A compter de la date de signature de la convention par l’employeur et le salarié, l’un et l’autre dispose d’un délai de 15 jours calendaires (tous les jours de la semaine sont comptabilisés) pour exercer la rétractation. Celui-ci est exercé sous la forme d’une lettre adressée par tout moyen attestant de sa réception par l’autre partie.
A l’issue du délai de rétractation, la partie la plus diligente adresse une demande d’homologation à l’autorité administrative compétente, c’est-à-dire, le directeur régional des entreprises, de la concurrence, de la consommation, du travail et de l’emploi (DIRECCTE) avec un exemplaire de la convention de rupture. Cette demande doit être effectuée au moyen du formulaire réglementaire fixé par l’arrêté du 8 février 2012 (JO du 17).
L’autorité administrative dispose d’un délai de 15 jours ouvrables, à compter de la réception de la demande, pour s’assurer du respect de la liberté de consentement des parties et des conditions prévues par le Code du travail. A défaut de notification dans ce délai, l’homologation est réputée acquise. Il s’agit d’une homologation « tacite » ou « implicite » et l’autorité administrative.
Aucun « préavis » n’est prévu dans la cadre de la rupture conventionnelle du contrat de travail à durée indéterminée. Ce terme est réservé au licenciement et à la démission. Néanmoins, rien n’empêche les parties de prévoir une date de rupture de contrat de travail raisonnable, et qui sera plus ou moins éloignée de la date minimale qu’est la certitude que l’homologation n’a pas été refusée par le DIRECCTE.
Le propre de la rupture conventionnelle, côté employeur, est le consentement donné par le salarié à sa rupture, lequel explique l’extrême faiblesse du contentieux post RC – moins de 0,1%. Or le contentieux est un levier de régulation sociale. Il ne faudrait pas le gripper face à la montée des risques psychosociaux.

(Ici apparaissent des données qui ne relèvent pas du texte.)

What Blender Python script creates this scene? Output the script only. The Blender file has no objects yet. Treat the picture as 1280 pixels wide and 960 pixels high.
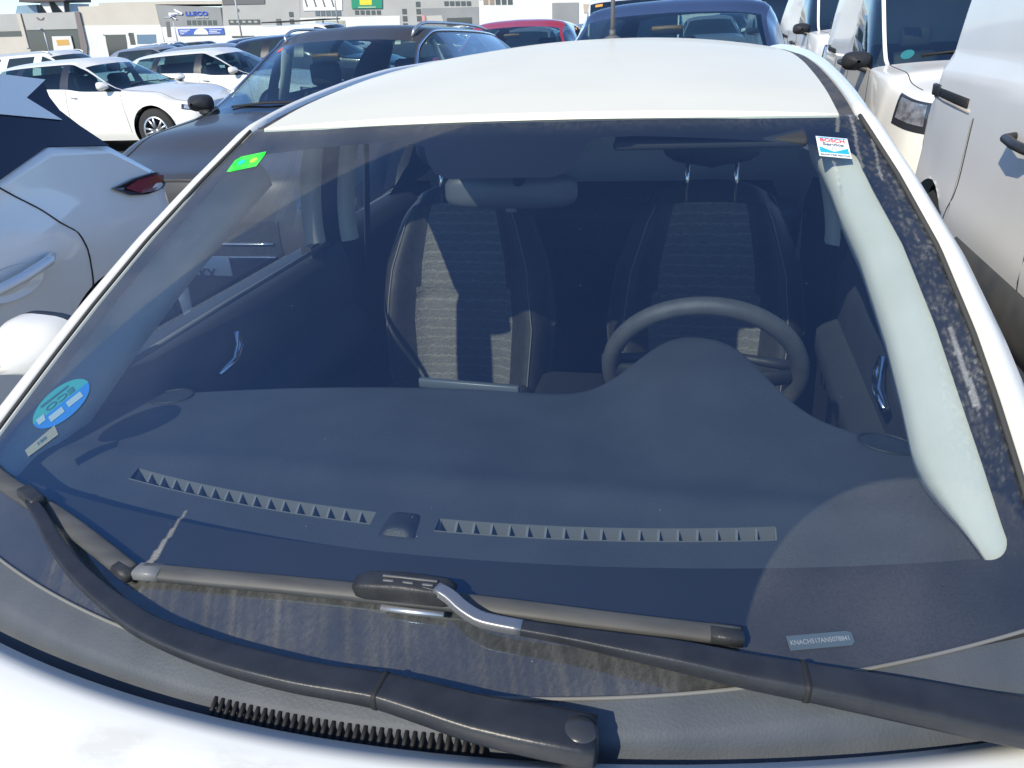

Toutefois, la crise économique que nous traversons rend un jugement définitif impossible à ce stade. Ce qui peut paraître une aubaine pour les uns peut pour les autres se révéler comme un cadeau empoisonné.

P S.

Ce qui change en 2013.

La loi de financement de la Sécurité Sociale prévoit qu’à partir du 1er janvier 2013, l’indemnité de rupture conventionnelle sera soumise au forfait social de 20% dès le premier euro. Les indemnités dont le montant est égal à l’indemnité conventionnelle ou légale de licenciement sont ainsi exonérées d’impôt sur le revenu quel que soit leur montant de cotisations, de CSG et de CRDS dans la limite de deux fois le plafond annuel de sécurité sociale (soit 74 064 en 2013). 

Salarié protégé.

Toutefois, la rupture conventionnelle peut s’appliquer aux salariés protégés (délégués du personnel, délégués syndicaux, membre élu du comité d’entreprise, etc.). Dans ce cas, c’est une dérogation aux précédentes dispositions qui s’applique. La rupture conventionnelle est soumise à l’autorisation de l’inspecteur du travail dans les conditions du droit commun prévues par le code du travail. 

Convention et litiges.

Le conseil de Prud’hommes est seul compétent concernant les litiges sur la convention, l’homologation ou le refus d’homologation. Tout autre recours administratif est exclu (sauf pour les salariés protégés dans le cadre de l’autorisation de rupture conventionnelle. Le recours juridictionnel devant le conseil de Prud’hommes doit être formé, sous peine d’irrecevabilité, avant expiration d’un délai de 12 mois à compter de la date d’homologation de la convention.